* Start *

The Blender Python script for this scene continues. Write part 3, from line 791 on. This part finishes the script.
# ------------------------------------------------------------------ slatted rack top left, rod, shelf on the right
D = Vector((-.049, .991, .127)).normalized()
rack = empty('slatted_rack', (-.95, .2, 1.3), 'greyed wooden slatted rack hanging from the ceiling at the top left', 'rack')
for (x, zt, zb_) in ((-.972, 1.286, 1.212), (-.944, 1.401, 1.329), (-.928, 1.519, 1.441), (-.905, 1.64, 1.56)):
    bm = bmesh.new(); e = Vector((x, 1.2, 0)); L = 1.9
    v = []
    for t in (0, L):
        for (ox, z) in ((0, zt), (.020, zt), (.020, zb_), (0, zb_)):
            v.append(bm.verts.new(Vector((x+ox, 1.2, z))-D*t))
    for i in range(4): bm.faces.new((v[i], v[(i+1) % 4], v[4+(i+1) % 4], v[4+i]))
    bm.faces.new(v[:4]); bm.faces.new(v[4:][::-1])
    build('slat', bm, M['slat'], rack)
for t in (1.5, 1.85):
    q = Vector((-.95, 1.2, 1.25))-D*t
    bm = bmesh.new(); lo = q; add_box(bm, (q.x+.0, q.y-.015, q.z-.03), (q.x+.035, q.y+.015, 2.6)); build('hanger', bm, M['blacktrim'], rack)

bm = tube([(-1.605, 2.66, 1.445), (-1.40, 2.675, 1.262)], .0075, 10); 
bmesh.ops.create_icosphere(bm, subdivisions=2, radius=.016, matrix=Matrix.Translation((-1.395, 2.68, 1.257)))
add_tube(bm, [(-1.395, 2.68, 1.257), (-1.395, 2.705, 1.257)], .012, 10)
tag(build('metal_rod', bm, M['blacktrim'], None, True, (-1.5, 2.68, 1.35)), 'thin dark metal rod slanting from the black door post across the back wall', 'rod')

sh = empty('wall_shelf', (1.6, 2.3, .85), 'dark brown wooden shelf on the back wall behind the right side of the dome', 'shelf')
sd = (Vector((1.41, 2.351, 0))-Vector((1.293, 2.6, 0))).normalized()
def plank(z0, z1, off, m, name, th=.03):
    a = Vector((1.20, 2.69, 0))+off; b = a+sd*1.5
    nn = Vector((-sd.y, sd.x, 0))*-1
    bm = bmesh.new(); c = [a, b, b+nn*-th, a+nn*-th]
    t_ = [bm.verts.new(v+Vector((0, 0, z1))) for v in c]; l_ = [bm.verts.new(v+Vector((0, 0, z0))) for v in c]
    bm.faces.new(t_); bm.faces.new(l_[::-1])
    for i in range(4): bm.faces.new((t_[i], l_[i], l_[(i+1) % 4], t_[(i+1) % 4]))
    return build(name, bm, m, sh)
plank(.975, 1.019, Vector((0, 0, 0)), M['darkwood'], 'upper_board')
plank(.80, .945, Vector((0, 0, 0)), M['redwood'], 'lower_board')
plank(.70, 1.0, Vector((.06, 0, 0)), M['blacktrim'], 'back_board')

* End *

Request → Can you write out the lines above, from the first one through the one containing "bm = bmesh.new(); lo", exactly as they appear and nothing more?

Written solution →
The Blender Python script for this scene continues. Write part 3, from line 791 on. This part finishes the script.
# ------------------------------------------------------------------ slatted rack top left, rod, shelf on the right
D = Vector((-.049, .991, .127)).normalized()
rack = empty('slatted_rack', (-.95, .2, 1.3), 'greyed wooden slatted rack hanging from the ceiling at the top left', 'rack')
for (x, zt, zb_) in ((-.972, 1.286, 1.212), (-.944, 1.401, 1.329), (-.928, 1.519, 1.441), (-.905, 1.64, 1.56)):
    bm = bmesh.new(); e = Vector((x, 1.2, 0)); L = 1.9
    v = []
    for t in (0, L):
        for (ox, z) in ((0, zt), (.020, zt), (.020, zb_), (0, zb_)):
            v.append(bm.verts.new(Vector((x+ox, 1.2, z))-D*t))
    for i in range(4): bm.faces.new((v[i], v[(i+1) % 4], v[4+(i+1) % 4], v[4+i]))
    bm.faces.new(v[:4]); bm.faces.new(v[4:][::-1])
    build('slat', bm, M['slat'], rack)
for t in (1.5, 1.85):
    q = Vector((-.95, 1.2, 1.25))-D*t
    bm = bmesh.new(); lo = q; add_box(bm, (q.x+.0, q.y-.015, q.z-.03), (q.x+.035, q.y+.015, 2.6)); build('hanger', bm, M['blacktrim'], rack)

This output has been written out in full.